Postgresql – Update nth element of array using a WHERE clause

jsonpostgresqlpostgresql-10update

I have a product table with a jsonb column named 'metadata' in a PostgreSQL 10 database. It's my first time working with documents and Postgres. jsonb values look something like this:

{
  "name" : "l33t shirt",
  "price" : "1200",
  "quantity": "60",
  "options" : 
    {
      "type" : "radio",
      "title" : "color",
      "opts" : [
        {"value" : "red" , "price" : "-100" , "qty" : "30"  },
        {"value" : "blue" , "price" : "+200" , "qty" : "10"  },
        {"value" : "green" , "price" : "+300" , "qty" : "20"  }
      ]
    }
}

Two questions:

1. How can I select a specific element in the "opts" array?

select metadata->'options'->'opts'->(element here) from product
where  metadata->'options'->'opts' @> '[{"value" : "blue"}]'

2. How to update the "qty" (subtract from its current "qty") when one or more of them is sold?

Further links to guides / notes are appreciated.

Best Answer

  1. How can I select a specific element in "opts" array?

Use the index of the element number as instructed in the manual. For longer paths, the path notation is shorter:

SELECT metadata -> 'options' -> 'opts' -> 0 AS elem0
     , metadata #> '{options, opts, 0}'     AS elem0_path
FROM   product;

Gets the nth element, like the question title asks (JSON array index starts with 0). But your example indicates you actually want the element with "value":"blue". That's not as trivial. You could unnest the nested JSON array with jsonb_array_elements() in a LATERAL join and filter the one you want.

SELECT opt AS elem_blue
--   , metadata #> '{options, opts}' -> (arr.ord::int - 1) AS elem_blue2
FROM   product
     , jsonb_array_elements(metadata #> '{options, opts}') WITH ORDINALITY arr(opt, ord)
WHERE  opt ->> 'value' = 'blue';

Returns nothing if no matching element is found.

WITH ORDNALITY and elem_blue2 are not needed here, but demonstrate a technique we are going to use in the next step.

More explanation:

2.how to update the "qty" (subtract from its current qty) when one or more of them is sold?

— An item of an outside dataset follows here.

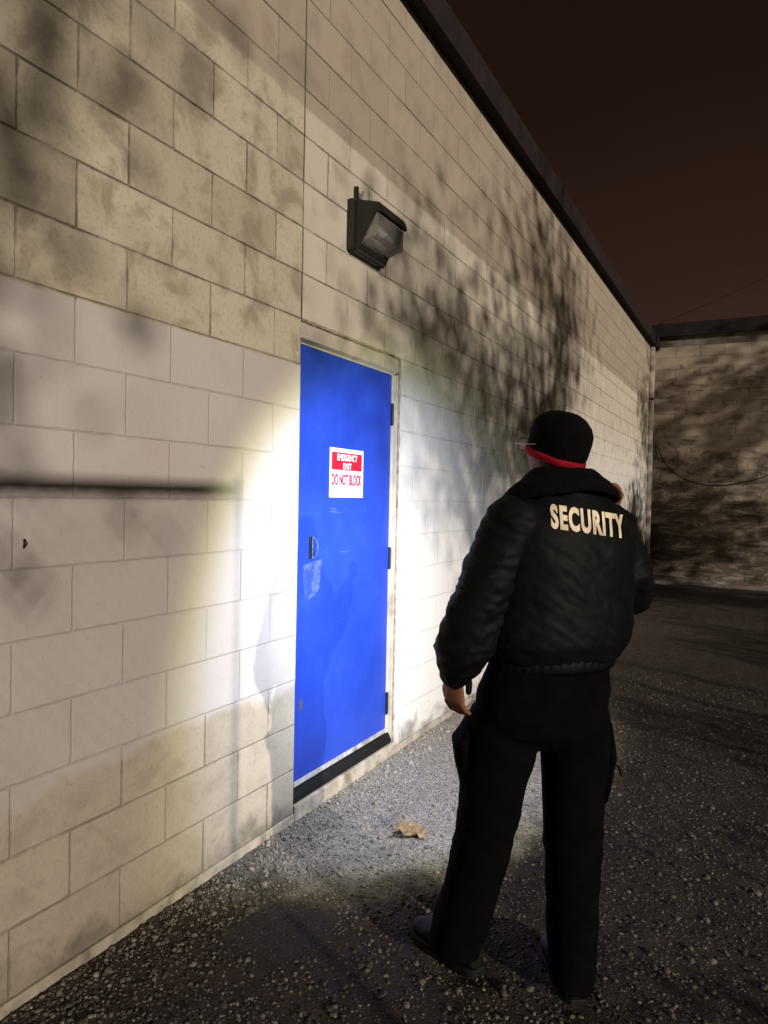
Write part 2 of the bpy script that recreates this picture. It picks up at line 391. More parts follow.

Since Postgres 9.5, there is jsonb_set(). To update the value of the qty key of the first element:

UPDATE product
SET    metadata =  jsonb_set(metadata, '{options, opts, 0, qty}', '"29"', false)
WHERE  ... -- some filter

Aside: Any reason your integer numbers in qty are stored as strings ("30"), not as numbers (30)?

To update the "blue" element, we determine the array index with the technique demonstrated above, plus some UPDATE magic to make the it fully dynamic:

UPDATE product p
SET    metadata = jsonb_set(p.metadata, path, qty, false)
FROM   product p1
     , LATERAL ( -- move computations to subquery
   SELECT ARRAY['options', 'opts', (ord - 1)::text, 'qty'] AS path  -- fix off-by-one
        , to_jsonb((opt ->> 'qty')::int - 1)               AS qty   -- subtract here!
   FROM   jsonb_array_elements(p1.metadata #> '{options, opts}') WITH ORDINALITY arr(opt, ord)
   WHERE  opt ->> 'value' = 'blue'
-- AND    ...  -- more filters
-- FOR UPDATE  -- see below
   ) opt
WHERE  p1.product_id = p.product_id  -- use PK for match

The last query writes a number to "qty" ('9'), not a string ('"9"'), assuming you fixed that as commented.

We need to list the table product in the FROM clause another time to allow the LATERAL join (which wouldn't be possible otherwise) - and self-join to it.

Note a tiny race condition. Under heavy concurrent write load, you might want to add a lock clause to the subquery (FOR UPDATE) to prevent other transactions from changing the row between the inner SELECT and the outer UPDATE. See:


But you shouldn't, really. As you can see, jsonb (or any document type for that matter) is ill-suited for regular updates to single attributes. That's cumbersome and comparatively expensive. A new row with a new version of the complete document has to be written every time. Use a normalized DB design instead, where only a comparatively very small row has to be rewritten and other parts as well as indexes remain untouched.

If only the quantity is updated regularly, you might move that to a 1:n table and merge it into the JSON document in a VIEW or MATERIALIZED VIEW. The redesign is beyond the scope of this question.